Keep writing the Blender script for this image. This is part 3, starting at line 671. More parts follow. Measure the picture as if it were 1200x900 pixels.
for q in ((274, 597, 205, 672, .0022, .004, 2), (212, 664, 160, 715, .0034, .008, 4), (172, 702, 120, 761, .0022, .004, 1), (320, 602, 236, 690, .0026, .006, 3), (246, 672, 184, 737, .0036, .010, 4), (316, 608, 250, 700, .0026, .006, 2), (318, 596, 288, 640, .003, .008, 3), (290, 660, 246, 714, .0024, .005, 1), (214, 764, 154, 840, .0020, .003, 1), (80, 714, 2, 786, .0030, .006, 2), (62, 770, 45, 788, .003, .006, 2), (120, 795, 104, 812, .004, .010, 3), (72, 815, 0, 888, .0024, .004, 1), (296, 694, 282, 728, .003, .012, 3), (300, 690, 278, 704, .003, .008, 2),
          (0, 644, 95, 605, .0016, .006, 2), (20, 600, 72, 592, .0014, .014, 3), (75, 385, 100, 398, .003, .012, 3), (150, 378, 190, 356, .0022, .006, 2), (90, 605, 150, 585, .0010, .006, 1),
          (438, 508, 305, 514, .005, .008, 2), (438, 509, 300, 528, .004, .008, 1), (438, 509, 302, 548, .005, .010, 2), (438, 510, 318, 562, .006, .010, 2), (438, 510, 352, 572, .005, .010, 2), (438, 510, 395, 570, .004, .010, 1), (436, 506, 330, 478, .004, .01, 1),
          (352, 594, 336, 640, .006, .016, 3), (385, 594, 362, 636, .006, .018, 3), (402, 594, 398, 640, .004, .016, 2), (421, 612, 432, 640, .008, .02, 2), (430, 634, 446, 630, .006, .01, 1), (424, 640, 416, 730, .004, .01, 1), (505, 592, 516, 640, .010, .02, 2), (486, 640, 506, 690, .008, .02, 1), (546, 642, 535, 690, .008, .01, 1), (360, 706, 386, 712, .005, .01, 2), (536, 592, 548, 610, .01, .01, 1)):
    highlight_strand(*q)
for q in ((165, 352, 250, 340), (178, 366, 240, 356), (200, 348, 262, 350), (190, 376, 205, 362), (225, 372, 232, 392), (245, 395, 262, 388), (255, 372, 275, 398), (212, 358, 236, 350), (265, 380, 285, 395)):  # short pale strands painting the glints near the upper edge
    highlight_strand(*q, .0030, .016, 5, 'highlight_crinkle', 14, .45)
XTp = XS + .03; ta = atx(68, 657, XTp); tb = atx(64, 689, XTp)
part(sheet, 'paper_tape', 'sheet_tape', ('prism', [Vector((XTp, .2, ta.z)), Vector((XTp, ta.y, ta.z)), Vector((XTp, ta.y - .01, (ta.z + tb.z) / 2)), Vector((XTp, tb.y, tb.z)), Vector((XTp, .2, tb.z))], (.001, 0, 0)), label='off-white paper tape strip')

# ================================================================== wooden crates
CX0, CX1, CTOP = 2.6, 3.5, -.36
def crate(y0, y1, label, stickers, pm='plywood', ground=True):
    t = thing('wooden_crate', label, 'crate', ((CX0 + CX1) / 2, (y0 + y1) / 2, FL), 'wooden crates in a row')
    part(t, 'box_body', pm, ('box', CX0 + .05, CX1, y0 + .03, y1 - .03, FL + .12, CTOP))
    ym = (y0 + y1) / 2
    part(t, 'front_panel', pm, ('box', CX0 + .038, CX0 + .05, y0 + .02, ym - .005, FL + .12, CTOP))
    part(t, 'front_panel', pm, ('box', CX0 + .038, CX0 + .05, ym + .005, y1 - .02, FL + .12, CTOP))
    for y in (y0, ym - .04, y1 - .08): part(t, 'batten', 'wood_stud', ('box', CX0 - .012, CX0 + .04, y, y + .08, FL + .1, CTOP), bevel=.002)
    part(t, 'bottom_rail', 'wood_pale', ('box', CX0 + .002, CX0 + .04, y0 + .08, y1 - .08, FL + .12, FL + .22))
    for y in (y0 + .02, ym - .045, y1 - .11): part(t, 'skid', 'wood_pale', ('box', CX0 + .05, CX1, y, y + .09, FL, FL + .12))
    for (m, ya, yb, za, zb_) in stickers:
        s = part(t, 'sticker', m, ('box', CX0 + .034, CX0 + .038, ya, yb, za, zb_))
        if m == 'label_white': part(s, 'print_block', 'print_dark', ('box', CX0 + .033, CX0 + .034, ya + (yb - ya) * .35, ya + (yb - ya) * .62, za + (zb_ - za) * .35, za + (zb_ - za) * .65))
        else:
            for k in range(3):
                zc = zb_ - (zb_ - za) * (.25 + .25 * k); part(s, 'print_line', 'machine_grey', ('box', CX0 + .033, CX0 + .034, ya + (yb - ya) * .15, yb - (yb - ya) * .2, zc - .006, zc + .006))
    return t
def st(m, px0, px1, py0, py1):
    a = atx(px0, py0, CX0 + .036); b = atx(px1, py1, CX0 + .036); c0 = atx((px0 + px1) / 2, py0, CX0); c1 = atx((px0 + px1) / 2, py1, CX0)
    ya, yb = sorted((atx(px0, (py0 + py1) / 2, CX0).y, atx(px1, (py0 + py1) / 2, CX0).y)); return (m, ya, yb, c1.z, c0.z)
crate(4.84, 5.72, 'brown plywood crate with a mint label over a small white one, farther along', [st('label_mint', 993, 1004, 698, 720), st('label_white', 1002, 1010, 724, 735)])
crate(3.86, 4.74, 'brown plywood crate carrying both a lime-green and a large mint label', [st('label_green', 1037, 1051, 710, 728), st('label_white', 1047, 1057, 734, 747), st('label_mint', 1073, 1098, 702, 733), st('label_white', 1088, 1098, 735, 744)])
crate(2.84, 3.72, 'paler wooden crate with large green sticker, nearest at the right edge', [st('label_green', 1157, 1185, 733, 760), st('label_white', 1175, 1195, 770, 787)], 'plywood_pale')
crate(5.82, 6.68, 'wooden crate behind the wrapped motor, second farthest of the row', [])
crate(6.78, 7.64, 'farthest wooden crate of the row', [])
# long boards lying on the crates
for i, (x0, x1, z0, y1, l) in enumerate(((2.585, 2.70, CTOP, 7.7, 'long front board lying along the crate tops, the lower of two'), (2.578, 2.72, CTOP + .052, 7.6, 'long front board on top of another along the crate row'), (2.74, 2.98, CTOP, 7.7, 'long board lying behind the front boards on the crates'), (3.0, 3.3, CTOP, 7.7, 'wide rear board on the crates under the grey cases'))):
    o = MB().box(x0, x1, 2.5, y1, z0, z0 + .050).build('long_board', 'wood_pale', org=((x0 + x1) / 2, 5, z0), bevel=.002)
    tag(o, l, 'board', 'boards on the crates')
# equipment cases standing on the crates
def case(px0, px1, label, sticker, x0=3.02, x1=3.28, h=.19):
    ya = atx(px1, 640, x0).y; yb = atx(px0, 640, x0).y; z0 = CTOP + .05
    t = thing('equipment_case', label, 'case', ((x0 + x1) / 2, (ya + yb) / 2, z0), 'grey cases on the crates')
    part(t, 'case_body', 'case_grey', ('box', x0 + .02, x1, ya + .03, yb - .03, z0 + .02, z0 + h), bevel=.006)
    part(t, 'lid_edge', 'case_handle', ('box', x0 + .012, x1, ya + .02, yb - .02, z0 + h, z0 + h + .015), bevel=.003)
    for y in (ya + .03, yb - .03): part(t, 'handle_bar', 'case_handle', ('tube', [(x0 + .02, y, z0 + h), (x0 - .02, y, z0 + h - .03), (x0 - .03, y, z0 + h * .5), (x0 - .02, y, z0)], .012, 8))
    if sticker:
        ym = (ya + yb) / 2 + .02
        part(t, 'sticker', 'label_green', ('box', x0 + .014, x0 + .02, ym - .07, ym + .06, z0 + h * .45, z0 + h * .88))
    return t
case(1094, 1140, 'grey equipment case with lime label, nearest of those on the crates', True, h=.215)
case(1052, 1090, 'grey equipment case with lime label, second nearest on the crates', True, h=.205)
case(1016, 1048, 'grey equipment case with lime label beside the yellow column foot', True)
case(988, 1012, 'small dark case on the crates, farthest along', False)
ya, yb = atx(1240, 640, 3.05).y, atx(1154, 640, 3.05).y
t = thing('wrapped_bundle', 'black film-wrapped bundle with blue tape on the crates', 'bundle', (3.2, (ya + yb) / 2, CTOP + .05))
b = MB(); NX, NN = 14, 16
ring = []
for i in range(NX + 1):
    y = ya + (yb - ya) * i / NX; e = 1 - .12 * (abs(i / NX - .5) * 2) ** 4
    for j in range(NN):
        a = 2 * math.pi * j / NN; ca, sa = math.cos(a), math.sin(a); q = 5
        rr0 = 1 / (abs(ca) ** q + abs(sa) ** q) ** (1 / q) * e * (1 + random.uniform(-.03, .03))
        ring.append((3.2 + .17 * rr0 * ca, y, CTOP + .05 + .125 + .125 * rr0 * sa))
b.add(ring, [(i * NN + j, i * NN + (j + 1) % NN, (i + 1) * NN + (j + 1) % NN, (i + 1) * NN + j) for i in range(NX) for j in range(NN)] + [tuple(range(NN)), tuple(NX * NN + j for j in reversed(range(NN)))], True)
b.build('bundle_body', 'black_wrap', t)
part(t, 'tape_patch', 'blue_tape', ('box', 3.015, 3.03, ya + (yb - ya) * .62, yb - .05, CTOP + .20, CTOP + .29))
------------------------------
▶ _Work to be completed_
Print, unaltered, every line from the beginning of the material down to the line with "paper tape strip')".

▶ _Completed task_
Keep writing the Blender script for this image. This is part 3, starting at line 671. More parts follow. Measure the picture as if it were 1200x900 pixels.
for q in ((274, 597, 205, 672, .0022, .004, 2), (212, 664, 160, 715, .0034, .008, 4), (172, 702, 120, 761, .0022, .004, 1), (320, 602, 236, 690, .0026, .006, 3), (246, 672, 184, 737, .0036, .010, 4), (316, 608, 250, 700, .0026, .006, 2), (318, 596, 288, 640, .003, .008, 3), (290, 660, 246, 714, .0024, .005, 1), (214, 764, 154, 840, .0020, .003, 1), (80, 714, 2, 786, .0030, .006, 2), (62, 770, 45, 788, .003, .006, 2), (120, 795, 104, 812, .004, .010, 3), (72, 815, 0, 888, .0024, .004, 1), (296, 694, 282, 728, .003, .012, 3), (300, 690, 278, 704, .003, .008, 2),
          (0, 644, 95, 605, .0016, .006, 2), (20, 600, 72, 592, .0014, .014, 3), (75, 385, 100, 398, .003, .012, 3), (150, 378, 190, 356, .0022, .006, 2), (90, 605, 150, 585, .0010, .006, 1),
          (438, 508, 305, 514, .005, .008, 2), (438, 509, 300, 528, .004, .008, 1), (438, 509, 302, 548, .005, .010, 2), (438, 510, 318, 562, .006, .010, 2), (438, 510, 352, 572, .005, .010, 2), (438, 510, 395, 570, .004, .010, 1), (436, 506, 330, 478, .004, .01, 1),
          (352, 594, 336, 640, .006, .016, 3), (385, 594, 362, 636, .006, .018, 3), (402, 594, 398, 640, .004, .016, 2), (421, 612, 432, 640, .008, .02, 2), (430, 634, 446, 630, .006, .01, 1), (424, 640, 416, 730, .004, .01, 1), (505, 592, 516, 640, .010, .02, 2), (486, 640, 506, 690, .008, .02, 1), (546, 642, 535, 690, .008, .01, 1), (360, 706, 386, 712, .005, .01, 2), (536, 592, 548, 610, .01, .01, 1)):
    highlight_strand(*q)
for q in ((165, 352, 250, 340), (178, 366, 240, 356), (200, 348, 262, 350), (190, 376, 205, 362), (225, 372, 232, 392), (245, 395, 262, 388), (255, 372, 275, 398), (212, 358, 236, 350), (265, 380, 285, 395)):  # short pale strands painting the glints near the upper edge
    highlight_strand(*q, .0030, .016, 5, 'highlight_crinkle', 14, .45)
XTp = XS + .03; ta = atx(68, 657, XTp); tb = atx(64, 689, XTp)
part(sheet, 'paper_tape', 'sheet_tape', ('prism', [Vector((XTp, .2, ta.z)), Vector((XTp, ta.y, ta.z)), Vector((XTp, ta.y - .01, (ta.z + tb.z) / 2)), Vector((XTp, tb.y, tb.z)), Vector((XTp, .2, tb.z))], (.001, 0, 0)), label='off-white paper tape strip')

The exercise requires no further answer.